As for "HIMYM," I feel the same way. It's far from a great show -- average at best -- but there's something comforting about it. Maybe it's the cuteness of Cobie Smulders but, despite my better judgment, I tune in week after week.
Agreed on "The Class." I thought the pilot had potential but now it's quickly falling into sitcom mediocrity.
If you're looking for some Monday chuckles, "The New Adventures of Old Christine" is more than decent, with a couple of out-loud laughs most weeks.
Guest star Scott Bakula's hair was out of control last week.
I think Barney carries the show, too. So much to the degree that I made a point of seeing "Harold and Kumar." Which I also enjoyed.
Also, MNF? I'd rather jam a crayon up my nose than watch Theismann for 3-plus hours.
Ahem. You're calling Willow "The American Pie girl"? Sheesh.

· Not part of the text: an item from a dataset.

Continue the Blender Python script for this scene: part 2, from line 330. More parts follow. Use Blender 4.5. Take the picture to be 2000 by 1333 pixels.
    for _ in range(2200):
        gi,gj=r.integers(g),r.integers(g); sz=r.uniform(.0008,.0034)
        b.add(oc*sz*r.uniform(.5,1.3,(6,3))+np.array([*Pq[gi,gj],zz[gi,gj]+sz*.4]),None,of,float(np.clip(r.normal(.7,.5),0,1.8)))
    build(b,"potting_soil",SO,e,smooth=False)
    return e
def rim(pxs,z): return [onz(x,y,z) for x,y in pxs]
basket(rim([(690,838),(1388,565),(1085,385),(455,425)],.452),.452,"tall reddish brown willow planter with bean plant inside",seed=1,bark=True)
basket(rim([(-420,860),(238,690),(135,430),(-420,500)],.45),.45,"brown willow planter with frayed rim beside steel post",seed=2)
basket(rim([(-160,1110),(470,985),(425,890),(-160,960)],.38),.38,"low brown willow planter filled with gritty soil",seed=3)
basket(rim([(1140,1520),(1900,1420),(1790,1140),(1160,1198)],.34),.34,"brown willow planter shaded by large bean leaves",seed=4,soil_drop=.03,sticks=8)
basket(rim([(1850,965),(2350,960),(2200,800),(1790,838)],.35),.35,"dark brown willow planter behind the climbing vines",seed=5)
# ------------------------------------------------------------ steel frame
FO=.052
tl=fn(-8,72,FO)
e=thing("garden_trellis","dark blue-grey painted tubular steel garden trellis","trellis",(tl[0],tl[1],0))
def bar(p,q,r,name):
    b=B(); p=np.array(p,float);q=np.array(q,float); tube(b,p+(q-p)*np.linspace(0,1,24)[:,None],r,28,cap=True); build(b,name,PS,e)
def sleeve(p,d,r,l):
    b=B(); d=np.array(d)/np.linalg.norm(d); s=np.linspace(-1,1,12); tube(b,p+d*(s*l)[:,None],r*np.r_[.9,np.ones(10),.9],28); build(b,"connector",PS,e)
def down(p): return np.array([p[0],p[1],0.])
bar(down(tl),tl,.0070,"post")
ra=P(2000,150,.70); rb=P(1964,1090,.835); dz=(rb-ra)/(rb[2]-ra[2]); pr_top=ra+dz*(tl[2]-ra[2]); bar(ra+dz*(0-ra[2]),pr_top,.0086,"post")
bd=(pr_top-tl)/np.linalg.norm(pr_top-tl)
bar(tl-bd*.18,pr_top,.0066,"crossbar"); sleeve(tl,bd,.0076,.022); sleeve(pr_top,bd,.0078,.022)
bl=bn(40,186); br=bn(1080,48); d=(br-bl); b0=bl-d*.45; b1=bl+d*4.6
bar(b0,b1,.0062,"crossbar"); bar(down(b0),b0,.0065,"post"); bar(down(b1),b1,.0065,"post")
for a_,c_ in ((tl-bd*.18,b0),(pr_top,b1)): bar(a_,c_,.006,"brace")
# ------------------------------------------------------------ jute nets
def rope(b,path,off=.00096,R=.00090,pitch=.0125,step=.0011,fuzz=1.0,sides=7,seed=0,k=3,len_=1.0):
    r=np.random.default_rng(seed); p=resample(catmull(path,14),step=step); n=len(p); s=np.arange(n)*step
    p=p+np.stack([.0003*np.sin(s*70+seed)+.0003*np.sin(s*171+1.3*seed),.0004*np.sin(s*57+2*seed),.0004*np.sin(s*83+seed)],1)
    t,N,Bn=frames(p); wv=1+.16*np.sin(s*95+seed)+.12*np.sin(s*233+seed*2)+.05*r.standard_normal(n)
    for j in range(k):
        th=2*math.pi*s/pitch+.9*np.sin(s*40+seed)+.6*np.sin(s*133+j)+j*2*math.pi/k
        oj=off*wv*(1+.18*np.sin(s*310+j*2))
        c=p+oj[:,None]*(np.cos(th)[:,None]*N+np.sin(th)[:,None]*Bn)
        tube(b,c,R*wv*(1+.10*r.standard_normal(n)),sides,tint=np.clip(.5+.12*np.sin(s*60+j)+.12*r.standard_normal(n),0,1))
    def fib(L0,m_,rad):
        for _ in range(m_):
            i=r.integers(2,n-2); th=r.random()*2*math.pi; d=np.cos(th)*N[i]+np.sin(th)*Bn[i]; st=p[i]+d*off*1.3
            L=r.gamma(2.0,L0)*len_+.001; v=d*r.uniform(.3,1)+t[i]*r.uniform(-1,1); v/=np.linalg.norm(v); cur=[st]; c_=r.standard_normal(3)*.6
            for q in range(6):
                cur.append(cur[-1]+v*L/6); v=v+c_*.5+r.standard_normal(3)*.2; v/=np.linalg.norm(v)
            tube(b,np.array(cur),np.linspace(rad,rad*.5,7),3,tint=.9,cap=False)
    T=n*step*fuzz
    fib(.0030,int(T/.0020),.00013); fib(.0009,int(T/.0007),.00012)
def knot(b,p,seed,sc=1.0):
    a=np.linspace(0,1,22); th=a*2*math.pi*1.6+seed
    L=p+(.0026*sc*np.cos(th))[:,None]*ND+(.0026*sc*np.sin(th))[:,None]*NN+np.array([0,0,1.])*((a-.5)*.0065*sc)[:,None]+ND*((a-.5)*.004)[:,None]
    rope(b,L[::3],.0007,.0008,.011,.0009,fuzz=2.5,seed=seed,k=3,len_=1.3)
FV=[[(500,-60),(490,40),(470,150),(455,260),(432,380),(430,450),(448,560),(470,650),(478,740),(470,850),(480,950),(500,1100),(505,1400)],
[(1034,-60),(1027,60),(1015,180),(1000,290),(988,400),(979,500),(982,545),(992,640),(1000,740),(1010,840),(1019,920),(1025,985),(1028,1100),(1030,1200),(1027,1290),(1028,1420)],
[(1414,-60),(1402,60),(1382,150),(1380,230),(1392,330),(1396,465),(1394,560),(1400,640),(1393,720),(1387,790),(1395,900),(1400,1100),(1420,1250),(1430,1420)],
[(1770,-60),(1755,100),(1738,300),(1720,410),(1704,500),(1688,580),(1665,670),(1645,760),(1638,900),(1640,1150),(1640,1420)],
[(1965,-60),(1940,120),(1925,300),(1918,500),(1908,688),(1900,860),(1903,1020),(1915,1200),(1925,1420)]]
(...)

Not that I disagree on the weakness of the show - I actually find it rather hard to watch, though I didn't give it much of a chance when it first came on. I'm just curious if perhaps Entourage either fits into your mold (i.e. you don't enjoy the show) or it's an exception to it (you do) - or you disagree that Ari drives the show.
I think Entourage is dimensionally better as an industry show than Studio 60 - though neither hold a candle to Larry Sanders.
Agreed that neither "How I Met Your Mother" nor "Harold and Kumar" are great - but they have this quality which is NOT easy to find nowadays: they do NOT pain the hell out of the viewer (well, me, anyway), and are good for a few goofy somewhat-original laughs every 30 min. And there's a certain level of casual comfort provided from these shows, and Entourage too. Also, expectations were NOT high, in my recollection, for "Harold and Kumar", so it worked for me.
But hey, I also sorta watch Two and a Half Men for its somewhat heartless humor too, so I don't really expect too many people to agree :)
As for Entourage, I've wondered if the concept and acting of the "Vincent" character is deliberately weak - you know, show him as a Mimbo...naah, I guess that's giving them too much credit. I thought Eric had a lot of potential as "the real, unexpected protagonist", but I thought that line was under-developed.